▸ **Short exercise**: Write out all the lines again, precisely as they stand, but without the images.

▸ **Material**:
* * *

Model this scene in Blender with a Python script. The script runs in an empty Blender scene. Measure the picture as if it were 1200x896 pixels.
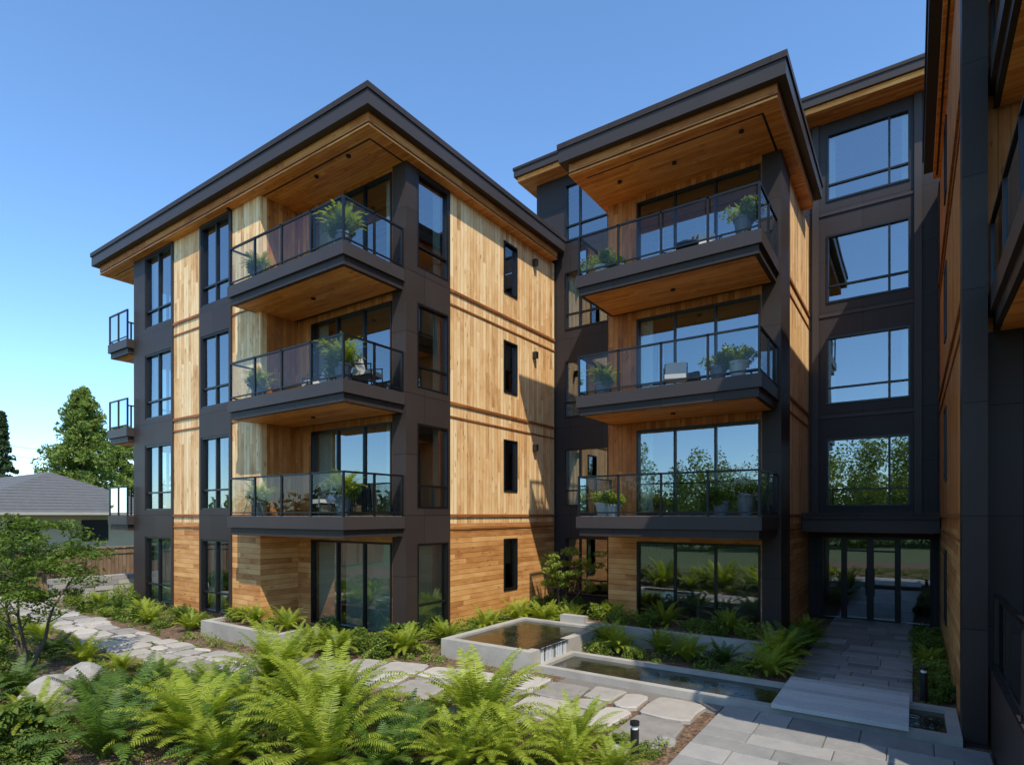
import bpy, math, random
import numpy as np
from mathutils import Vector
random.seed(7); rng=np.random.default_rng(7)
S=bpy.context.scene
COL=S.collection

# ------------------------------------------------------------------ materials
def new_mat(name):
    m=bpy.data.materials.new(name); m.use_nodes=True
    nt=m.node_tree; nt.nodes.clear()
    out=nt.nodes.new('ShaderNodeOutputMaterial')
    return m,nt,out
class N:
    def __init__(s,nt): s.nt=nt
    def node(s,t,**kw):
        n=s.nt.nodes.new(t)
        for k,v in kw.items(): setattr(n,k,v)
        return n
    def link(s,a,b): s.nt.links.new(a,b)
    def _in(s,sock,v):
        if isinstance(v,(int,float)): sock.default_value=v
        elif isinstance(v,(tuple,list)): sock.default_value=v
        else: s.link(v,sock)
    def math(s,op,a,b=0.0,c=None,clamp=False):
        n=s.node('ShaderNodeMath',operation=op,use_clamp=clamp)
        s._in(n.inputs[0],a); s._in(n.inputs[1],b)
        if c is not None: s._in(n.inputs[2],c)
        return n.outputs[0]
    def comb(s,x,y,z):
        n=s.node('ShaderNodeCombineXYZ')
        for i,v in enumerate((x,y,z)): s._in(n.inputs[i],v)
        return n.outputs[0]
    def noise(s,vec,scale,detail=3,rough=.55):
        n=s.node('ShaderNodeTexNoise'); 
        if vec is not None: s.link(vec,n.inputs['Vector'])
        n.inputs['Scale'].default_value=scale; n.inputs['Detail'].default_value=detail; n.inputs['Roughness'].default_value=rough
        return n.outputs['Fac']
    def ramp(s,f,stops):
        n=s.node('ShaderNodeValToRGB'); s.link(f,n.inputs[0])
        e=n.color_ramp.elements
        while len(e)<len(stops): e.new(.5)
        for i,(p,c) in enumerate(stops):
            e[i].position=p; e[i].color=(c[0],c[1],c[2],1)
        return n.outputs[0]
    def mix(s,f,a,b,mode='MIX'):
        n=s.node('ShaderNodeMixRGB',blend_type=mode)
        s._in(n.inputs[0],f)
        for i,v in ((1,a),(2,b)):
            if isinstance(v,(tuple,list)): n.inputs[i].default_value=(v[0],v[1],v[2],1)
            else: s.link(v,n.inputs[i])
        return n.outputs[0]
    def bump(s,h,strength=.3,dist=.02):
        n=s.node('ShaderNodeBump'); s.link(h,n.inputs['Height'])
        n.inputs['Strength'].default_value=strength; n.inputs['Distance'].default_value=dist
        return n.outputs[0]
    def bsdf(s,color,rough=.6,metal=0,normal=None,spec=.5):
        n=s.node('ShaderNodeBsdfPrincipled')
        if isinstance(color,(tuple,list)): n.inputs['Base Color'].default_value=(color[0],color[1],color[2],1)
        else: s.link(color,n.inputs['Base Color'])
        s._in(n.inputs['Roughness'],rough)
        n.inputs['Metallic'].default_value=metal
        n.inputs['Specular IOR Level'].default_value=spec
        if normal is not None: s.link(normal,n.inputs['Normal'])
        return n.outputs[0]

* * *

▸ **Exercise result**:
Model this scene in Blender with a Python script. The script runs in an empty Blender scene. Measure the picture as if it were 1200x896 pixels.
import bpy, math, random
import numpy as np
from mathutils import Vector
random.seed(7); rng=np.random.default_rng(7)
S=bpy.context.scene
COL=S.collection

# ------------------------------------------------------------------ materials
def new_mat(name):
    m=bpy.data.materials.new(name); m.use_nodes=True
    nt=m.node_tree; nt.nodes.clear()
    out=nt.nodes.new('ShaderNodeOutputMaterial')
    return m,nt,out
class N:
    def __init__(s,nt): s.nt=nt
    def node(s,t,**kw):
        n=s.nt.nodes.new(t)
        for k,v in kw.items(): setattr(n,k,v)
        return n
    def link(s,a,b): s.nt.links.new(a,b)
    def _in(s,sock,v):
        if isinstance(v,(int,float)): sock.default_value=v
        elif isinstance(v,(tuple,list)): sock.default_value=v
        else: s.link(v,sock)
    def math(s,op,a,b=0.0,c=None,clamp=False):
        n=s.node('ShaderNodeMath',operation=op,use_clamp=clamp)
        s._in(n.inputs[0],a); s._in(n.inputs[1],b)
        if c is not None: s._in(n.inputs[2],c)
        return n.outputs[0]
    def comb(s,x,y,z):
        n=s.node('ShaderNodeCombineXYZ')
        for i,v in enumerate((x,y,z)): s._in(n.inputs[i],v)
        return n.outputs[0]
    def noise(s,vec,scale,detail=3,rough=.55):
        n=s.node('ShaderNodeTexNoise'); 
        if vec is not None: s.link(vec,n.inputs['Vector'])
        n.inputs['Scale'].default_value=scale; n.inputs['Detail'].default_value=detail; n.inputs['Roughness'].default_value=rough
        return n.outputs['Fac']
    def ramp(s,f,stops):
        n=s.node('ShaderNodeValToRGB'); s.link(f,n.inputs[0])
        e=n.color_ramp.elements
        while len(e)<len(stops): e.new(.5)
        for i,(p,c) in enumerate(stops):
            e[i].position=p; e[i].color=(c[0],c[1],c[2],1)
        return n.outputs[0]
    def mix(s,f,a,b,mode='MIX'):
        n=s.node('ShaderNodeMixRGB',blend_type=mode)
        s._in(n.inputs[0],f)
        for i,v in ((1,a),(2,b)):
            if isinstance(v,(tuple,list)): n.inputs[i].default_value=(v[0],v[1],v[2],1)
            else: s.link(v,n.inputs[i])
        return n.outputs[0]
    def bump(s,h,strength=.3,dist=.02):
        n=s.node('ShaderNodeBump'); s.link(h,n.inputs['Height'])
        n.inputs['Strength'].default_value=strength; n.inputs['Distance'].default_value=dist
        return n.outputs[0]
    def bsdf(s,color,rough=.6,metal=0,normal=None,spec=.5):
        n=s.node('ShaderNodeBsdfPrincipled')
        if isinstance(color,(tuple,list)): n.inputs['Base Color'].default_value=(color[0],color[1],color[2],1)
        else: s.link(color,n.inputs['Base Color'])
        s._in(n.inputs['Roughness'],rough)
        n.inputs['Metallic'].default_value=metal
        n.inputs['Specular IOR Level'].default_value=spec
        if normal is not None: s.link(normal,n.inputs['Normal'])
        return n.outputs[0]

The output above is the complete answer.